→ Data extract
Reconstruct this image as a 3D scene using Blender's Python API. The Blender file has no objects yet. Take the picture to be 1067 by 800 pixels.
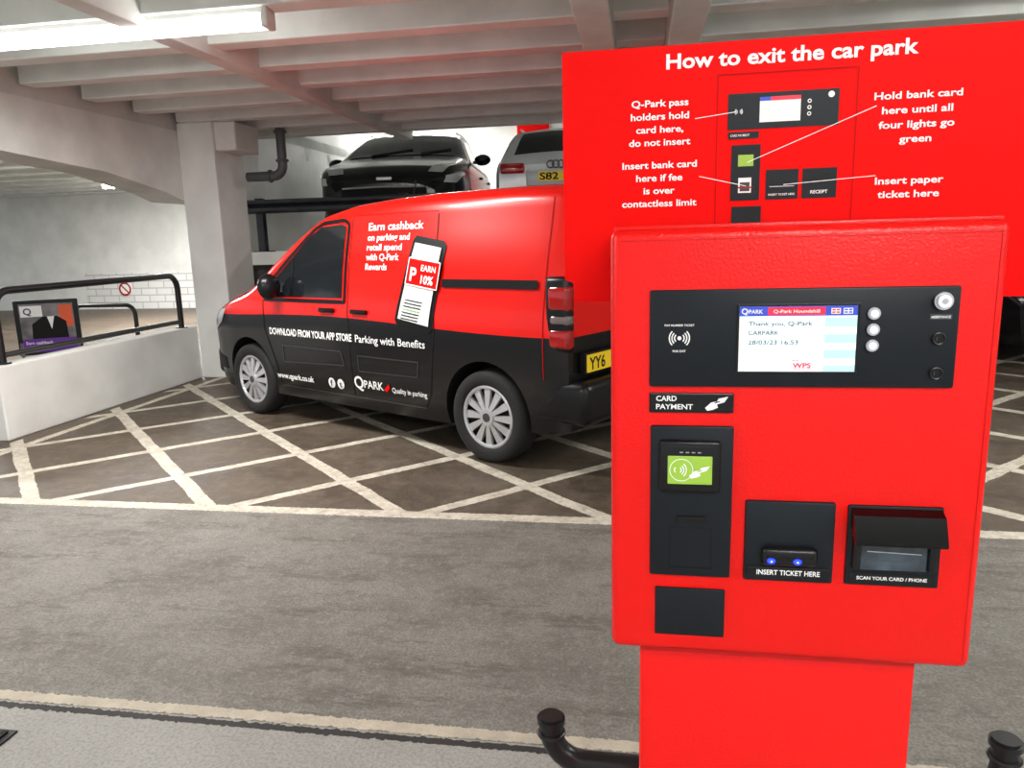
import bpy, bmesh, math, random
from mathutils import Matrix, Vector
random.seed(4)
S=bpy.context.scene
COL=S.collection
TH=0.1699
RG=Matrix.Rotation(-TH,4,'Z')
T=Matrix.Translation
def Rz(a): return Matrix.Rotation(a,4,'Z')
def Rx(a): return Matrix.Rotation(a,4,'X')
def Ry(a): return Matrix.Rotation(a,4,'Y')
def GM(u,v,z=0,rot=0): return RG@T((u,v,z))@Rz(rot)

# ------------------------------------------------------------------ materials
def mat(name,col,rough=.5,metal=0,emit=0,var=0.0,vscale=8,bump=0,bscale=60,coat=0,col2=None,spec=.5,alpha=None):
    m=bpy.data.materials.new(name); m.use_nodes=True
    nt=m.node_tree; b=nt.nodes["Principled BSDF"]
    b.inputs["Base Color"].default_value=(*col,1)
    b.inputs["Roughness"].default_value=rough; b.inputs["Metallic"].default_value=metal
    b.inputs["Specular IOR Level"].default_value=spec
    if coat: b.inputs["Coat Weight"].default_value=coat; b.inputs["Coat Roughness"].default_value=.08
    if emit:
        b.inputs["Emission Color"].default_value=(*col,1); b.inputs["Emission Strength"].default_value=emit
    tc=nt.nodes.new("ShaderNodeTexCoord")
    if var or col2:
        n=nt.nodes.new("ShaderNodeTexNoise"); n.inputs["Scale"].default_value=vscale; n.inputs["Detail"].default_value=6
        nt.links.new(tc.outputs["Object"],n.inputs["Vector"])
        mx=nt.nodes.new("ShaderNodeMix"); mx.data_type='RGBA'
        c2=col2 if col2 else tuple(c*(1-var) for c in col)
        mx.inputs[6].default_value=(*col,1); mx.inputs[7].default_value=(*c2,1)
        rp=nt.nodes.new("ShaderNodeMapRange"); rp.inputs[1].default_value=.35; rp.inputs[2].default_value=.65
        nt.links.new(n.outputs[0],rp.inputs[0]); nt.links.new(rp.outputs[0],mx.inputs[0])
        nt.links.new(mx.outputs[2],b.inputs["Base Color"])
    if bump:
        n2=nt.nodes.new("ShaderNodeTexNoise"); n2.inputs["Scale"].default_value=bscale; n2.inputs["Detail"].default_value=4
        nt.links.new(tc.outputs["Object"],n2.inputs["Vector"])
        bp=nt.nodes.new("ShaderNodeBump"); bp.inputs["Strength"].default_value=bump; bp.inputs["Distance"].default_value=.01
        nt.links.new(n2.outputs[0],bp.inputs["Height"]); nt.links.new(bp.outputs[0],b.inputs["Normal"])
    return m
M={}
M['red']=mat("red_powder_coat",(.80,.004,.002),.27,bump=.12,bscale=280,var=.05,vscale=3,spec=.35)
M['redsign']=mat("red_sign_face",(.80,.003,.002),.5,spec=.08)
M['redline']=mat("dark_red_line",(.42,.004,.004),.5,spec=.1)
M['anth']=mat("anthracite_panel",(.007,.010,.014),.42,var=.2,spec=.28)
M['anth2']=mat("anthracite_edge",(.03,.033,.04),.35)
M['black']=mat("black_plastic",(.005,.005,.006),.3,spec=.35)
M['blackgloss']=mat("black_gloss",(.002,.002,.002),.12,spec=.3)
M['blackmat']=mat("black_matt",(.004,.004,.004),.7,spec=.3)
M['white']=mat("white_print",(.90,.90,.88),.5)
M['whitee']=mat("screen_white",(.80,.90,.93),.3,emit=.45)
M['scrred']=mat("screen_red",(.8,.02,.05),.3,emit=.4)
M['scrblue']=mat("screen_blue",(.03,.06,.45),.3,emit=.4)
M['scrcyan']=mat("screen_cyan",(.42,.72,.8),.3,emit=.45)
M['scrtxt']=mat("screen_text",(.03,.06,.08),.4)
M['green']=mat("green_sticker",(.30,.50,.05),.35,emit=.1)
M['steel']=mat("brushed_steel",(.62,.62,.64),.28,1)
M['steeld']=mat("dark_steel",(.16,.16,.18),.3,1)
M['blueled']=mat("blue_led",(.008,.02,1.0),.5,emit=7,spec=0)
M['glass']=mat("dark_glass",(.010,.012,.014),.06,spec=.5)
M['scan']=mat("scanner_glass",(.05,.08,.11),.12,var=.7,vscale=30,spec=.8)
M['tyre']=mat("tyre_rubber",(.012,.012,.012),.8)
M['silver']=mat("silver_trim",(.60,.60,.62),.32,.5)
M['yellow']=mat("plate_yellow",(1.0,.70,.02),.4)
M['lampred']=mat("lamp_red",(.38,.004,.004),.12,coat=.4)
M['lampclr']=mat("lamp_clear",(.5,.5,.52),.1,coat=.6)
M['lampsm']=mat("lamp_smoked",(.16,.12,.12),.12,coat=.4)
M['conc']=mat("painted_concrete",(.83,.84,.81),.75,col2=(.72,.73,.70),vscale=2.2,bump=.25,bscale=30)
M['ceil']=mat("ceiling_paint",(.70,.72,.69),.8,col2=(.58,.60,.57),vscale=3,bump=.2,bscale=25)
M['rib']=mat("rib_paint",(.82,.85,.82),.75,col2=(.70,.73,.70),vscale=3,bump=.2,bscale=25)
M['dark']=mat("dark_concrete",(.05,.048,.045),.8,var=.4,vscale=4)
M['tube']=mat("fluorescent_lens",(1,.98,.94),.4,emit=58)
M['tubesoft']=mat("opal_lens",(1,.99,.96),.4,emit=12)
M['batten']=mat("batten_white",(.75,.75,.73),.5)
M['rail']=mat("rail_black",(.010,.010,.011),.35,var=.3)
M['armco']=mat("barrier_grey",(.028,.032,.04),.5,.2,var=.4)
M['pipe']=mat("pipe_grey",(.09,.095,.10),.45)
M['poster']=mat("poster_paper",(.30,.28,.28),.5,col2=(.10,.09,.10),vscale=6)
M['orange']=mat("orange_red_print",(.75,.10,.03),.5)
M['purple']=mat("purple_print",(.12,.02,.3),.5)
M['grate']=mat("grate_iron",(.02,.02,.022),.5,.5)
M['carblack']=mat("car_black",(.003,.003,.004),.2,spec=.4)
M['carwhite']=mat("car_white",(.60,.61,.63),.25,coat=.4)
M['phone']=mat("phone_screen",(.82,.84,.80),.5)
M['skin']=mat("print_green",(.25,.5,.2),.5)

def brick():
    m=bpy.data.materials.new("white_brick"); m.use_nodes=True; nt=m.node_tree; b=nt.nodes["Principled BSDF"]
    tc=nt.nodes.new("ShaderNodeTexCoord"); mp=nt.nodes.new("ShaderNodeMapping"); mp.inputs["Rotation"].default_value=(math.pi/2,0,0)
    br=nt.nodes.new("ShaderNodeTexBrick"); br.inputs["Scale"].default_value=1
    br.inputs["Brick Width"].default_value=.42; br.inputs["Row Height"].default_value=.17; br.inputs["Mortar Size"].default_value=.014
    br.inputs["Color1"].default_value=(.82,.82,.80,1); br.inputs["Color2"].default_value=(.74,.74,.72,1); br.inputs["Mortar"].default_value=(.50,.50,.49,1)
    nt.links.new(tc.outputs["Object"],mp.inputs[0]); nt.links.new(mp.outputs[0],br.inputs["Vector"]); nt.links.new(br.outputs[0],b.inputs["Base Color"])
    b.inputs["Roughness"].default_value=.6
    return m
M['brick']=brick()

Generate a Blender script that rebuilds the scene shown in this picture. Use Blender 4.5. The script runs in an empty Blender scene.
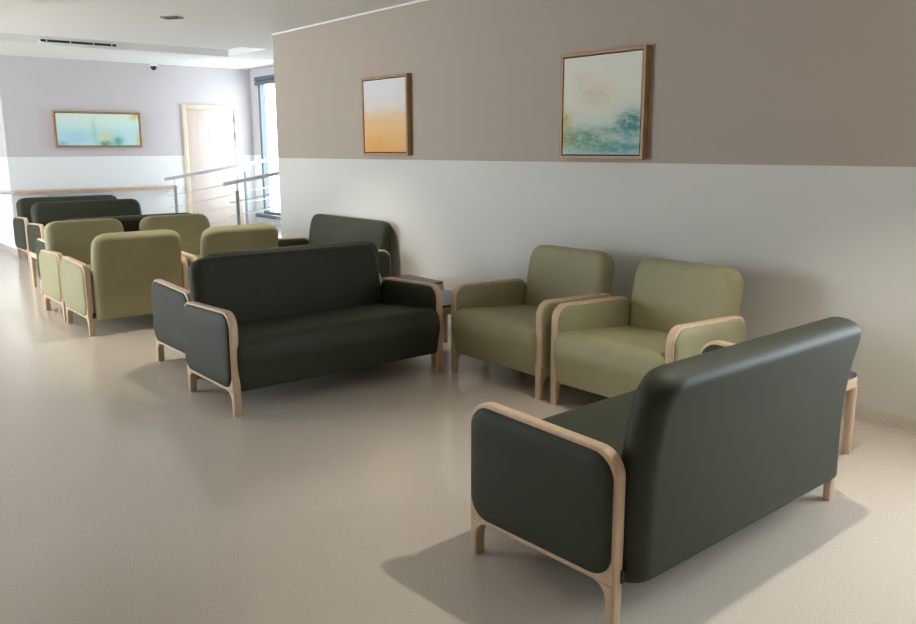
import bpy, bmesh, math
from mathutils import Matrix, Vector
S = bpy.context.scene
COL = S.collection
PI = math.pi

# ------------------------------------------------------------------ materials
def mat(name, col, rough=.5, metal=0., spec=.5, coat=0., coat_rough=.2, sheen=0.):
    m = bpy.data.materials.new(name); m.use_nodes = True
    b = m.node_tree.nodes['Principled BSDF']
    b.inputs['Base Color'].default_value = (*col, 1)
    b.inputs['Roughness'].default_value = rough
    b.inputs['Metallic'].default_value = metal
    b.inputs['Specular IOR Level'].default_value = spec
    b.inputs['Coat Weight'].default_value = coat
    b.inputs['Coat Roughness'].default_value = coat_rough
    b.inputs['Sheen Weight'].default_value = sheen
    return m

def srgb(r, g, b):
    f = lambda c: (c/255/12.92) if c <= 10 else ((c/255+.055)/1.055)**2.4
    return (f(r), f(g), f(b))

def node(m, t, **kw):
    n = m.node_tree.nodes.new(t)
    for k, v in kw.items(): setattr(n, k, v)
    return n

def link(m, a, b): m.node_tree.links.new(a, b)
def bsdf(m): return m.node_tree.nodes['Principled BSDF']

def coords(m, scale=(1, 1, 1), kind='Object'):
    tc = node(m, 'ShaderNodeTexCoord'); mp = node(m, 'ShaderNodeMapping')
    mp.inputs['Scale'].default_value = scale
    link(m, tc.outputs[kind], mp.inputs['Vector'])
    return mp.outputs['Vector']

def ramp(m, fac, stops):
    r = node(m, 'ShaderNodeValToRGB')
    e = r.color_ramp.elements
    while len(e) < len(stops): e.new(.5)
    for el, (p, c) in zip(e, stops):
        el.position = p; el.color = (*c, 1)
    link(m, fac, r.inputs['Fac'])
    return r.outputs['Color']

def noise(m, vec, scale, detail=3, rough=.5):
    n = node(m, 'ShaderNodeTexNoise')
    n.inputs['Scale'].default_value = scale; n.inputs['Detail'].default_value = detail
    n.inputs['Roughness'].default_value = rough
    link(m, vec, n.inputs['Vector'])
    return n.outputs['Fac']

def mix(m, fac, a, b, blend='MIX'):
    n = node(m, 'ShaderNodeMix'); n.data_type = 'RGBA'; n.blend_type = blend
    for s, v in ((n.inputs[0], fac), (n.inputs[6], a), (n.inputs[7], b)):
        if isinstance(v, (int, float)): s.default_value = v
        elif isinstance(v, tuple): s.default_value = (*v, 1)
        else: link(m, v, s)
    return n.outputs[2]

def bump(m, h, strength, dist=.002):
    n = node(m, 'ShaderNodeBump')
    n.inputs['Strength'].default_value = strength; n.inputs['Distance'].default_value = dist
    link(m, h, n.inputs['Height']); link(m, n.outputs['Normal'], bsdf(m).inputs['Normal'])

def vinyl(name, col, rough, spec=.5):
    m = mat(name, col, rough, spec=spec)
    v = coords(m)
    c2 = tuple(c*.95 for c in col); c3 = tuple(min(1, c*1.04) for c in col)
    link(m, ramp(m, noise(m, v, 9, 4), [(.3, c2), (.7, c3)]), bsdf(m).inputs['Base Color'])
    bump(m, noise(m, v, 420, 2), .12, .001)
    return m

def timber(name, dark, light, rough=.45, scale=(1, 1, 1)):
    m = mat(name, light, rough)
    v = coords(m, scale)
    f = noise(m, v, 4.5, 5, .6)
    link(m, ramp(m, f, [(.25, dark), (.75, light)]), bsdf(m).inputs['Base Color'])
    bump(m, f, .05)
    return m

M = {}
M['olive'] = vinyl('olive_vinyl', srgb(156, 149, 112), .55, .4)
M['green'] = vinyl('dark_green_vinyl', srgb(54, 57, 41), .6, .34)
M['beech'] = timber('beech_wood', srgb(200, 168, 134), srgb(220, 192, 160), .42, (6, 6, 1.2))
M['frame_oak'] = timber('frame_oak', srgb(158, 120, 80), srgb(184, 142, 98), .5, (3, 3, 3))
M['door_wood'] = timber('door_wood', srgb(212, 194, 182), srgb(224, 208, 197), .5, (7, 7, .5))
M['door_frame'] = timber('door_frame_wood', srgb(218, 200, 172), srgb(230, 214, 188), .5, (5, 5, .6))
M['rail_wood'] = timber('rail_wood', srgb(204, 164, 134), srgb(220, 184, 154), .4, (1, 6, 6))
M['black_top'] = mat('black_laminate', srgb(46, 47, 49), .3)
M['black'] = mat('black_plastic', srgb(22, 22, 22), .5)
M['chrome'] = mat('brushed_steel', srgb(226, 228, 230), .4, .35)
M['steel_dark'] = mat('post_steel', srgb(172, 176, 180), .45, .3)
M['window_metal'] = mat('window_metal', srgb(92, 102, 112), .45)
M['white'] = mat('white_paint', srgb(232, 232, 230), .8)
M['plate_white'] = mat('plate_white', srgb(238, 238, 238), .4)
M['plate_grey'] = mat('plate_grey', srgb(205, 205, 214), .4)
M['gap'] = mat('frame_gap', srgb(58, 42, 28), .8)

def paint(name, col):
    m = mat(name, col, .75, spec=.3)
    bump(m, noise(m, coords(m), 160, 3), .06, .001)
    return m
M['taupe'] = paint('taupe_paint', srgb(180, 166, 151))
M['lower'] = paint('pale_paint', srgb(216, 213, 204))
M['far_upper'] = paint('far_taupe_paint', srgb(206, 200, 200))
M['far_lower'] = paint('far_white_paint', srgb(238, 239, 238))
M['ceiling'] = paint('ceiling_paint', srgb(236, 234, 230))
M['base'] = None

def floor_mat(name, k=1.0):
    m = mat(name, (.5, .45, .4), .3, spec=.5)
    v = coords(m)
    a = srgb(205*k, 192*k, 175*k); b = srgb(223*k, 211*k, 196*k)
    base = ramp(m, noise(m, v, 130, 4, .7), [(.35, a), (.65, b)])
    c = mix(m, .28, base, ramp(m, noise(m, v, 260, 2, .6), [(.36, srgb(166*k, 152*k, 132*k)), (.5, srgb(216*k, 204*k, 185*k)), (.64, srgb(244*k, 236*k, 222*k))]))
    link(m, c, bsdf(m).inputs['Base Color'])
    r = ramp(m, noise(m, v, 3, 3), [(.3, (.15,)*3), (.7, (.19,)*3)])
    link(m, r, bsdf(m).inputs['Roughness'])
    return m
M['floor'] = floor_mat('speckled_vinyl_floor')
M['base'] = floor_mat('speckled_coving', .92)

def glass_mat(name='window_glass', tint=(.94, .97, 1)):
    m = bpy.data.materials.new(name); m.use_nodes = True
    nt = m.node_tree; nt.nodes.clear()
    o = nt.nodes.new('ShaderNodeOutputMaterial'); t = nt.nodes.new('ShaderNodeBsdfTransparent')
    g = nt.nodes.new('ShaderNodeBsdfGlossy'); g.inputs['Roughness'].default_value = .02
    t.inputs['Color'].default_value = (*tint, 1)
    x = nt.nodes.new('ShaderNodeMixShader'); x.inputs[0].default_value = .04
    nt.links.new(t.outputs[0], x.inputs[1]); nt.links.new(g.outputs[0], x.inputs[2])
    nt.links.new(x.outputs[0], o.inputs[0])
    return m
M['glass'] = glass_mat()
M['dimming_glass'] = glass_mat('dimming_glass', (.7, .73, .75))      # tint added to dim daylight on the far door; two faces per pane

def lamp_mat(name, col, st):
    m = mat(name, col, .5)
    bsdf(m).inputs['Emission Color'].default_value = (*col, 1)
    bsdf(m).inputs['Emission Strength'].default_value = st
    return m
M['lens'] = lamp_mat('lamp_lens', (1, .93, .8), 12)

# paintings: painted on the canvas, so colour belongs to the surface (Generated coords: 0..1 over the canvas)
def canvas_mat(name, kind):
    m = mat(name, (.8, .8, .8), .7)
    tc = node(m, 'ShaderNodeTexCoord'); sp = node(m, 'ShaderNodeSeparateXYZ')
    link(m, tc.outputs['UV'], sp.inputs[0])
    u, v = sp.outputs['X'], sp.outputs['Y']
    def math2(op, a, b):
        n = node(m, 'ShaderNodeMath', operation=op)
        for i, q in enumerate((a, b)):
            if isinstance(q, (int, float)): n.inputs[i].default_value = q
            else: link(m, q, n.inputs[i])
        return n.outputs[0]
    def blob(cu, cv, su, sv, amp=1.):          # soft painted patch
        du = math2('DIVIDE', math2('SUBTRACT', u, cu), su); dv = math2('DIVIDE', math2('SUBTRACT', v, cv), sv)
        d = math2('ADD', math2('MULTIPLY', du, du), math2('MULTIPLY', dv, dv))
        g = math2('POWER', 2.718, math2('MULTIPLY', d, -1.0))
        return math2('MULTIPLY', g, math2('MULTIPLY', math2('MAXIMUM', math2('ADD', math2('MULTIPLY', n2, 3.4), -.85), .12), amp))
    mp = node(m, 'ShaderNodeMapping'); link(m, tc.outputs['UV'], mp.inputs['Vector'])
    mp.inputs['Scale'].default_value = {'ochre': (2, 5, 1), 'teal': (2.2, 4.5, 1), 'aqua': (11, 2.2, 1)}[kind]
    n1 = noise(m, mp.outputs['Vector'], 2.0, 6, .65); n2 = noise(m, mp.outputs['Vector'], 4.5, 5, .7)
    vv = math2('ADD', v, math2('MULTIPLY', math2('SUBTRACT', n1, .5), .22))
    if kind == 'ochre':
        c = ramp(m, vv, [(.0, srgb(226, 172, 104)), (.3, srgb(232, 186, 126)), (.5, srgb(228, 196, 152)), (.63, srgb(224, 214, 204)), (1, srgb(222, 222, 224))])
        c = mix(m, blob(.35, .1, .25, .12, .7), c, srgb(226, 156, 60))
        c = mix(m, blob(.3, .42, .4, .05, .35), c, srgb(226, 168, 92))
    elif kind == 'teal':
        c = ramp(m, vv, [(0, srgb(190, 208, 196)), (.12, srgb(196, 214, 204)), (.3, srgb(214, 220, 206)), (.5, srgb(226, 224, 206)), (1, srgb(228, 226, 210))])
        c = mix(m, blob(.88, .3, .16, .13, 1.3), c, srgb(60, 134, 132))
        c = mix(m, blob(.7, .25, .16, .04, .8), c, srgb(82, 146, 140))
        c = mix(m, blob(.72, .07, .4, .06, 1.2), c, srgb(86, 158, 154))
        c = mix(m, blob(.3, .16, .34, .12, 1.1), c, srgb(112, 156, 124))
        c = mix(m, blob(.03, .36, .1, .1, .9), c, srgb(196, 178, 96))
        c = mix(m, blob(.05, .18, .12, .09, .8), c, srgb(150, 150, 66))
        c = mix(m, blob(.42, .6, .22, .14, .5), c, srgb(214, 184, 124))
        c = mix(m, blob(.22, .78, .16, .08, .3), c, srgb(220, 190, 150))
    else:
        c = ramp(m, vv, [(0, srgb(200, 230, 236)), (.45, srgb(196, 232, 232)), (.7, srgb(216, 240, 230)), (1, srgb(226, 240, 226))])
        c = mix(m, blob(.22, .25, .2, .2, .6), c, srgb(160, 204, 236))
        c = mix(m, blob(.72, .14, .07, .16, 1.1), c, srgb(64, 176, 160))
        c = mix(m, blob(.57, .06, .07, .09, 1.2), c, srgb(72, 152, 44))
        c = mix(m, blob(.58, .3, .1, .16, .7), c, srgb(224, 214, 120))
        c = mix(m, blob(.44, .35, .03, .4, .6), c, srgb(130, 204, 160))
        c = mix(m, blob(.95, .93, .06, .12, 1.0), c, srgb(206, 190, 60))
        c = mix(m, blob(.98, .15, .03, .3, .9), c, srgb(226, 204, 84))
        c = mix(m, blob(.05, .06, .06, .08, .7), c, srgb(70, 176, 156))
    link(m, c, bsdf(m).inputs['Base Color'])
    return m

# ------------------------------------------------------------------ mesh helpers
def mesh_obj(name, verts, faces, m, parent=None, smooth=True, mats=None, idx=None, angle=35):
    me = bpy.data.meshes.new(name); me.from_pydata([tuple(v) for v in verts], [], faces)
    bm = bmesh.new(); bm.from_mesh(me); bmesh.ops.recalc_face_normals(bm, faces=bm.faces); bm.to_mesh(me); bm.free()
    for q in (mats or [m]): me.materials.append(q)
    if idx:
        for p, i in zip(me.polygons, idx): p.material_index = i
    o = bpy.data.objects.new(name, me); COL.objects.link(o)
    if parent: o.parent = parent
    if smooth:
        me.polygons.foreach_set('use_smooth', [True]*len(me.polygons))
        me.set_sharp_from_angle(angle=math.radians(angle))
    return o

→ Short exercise
Begin at the first line of the data above and repeat each line exactly, stopping after the line containing "def GM(u,v,z=0,rot=0): return". Omit the pictures.

→ Final answer
Reconstruct this image as a 3D scene using Blender's Python API. The Blender file has no objects yet. Take the picture to be 1067 by 800 pixels.
import bpy, bmesh, math, random
from mathutils import Matrix, Vector
random.seed(4)
S=bpy.context.scene
COL=S.collection
TH=0.1699
RG=Matrix.Rotation(-TH,4,'Z')
T=Matrix.Translation
def Rz(a): return Matrix.Rotation(a,4,'Z')
def Rx(a): return Matrix.Rotation(a,4,'X')
def Ry(a): return Matrix.Rotation(a,4,'Y')
def GM(u,v,z=0,rot=0): return RG@T((u,v,z))@Rz(rot)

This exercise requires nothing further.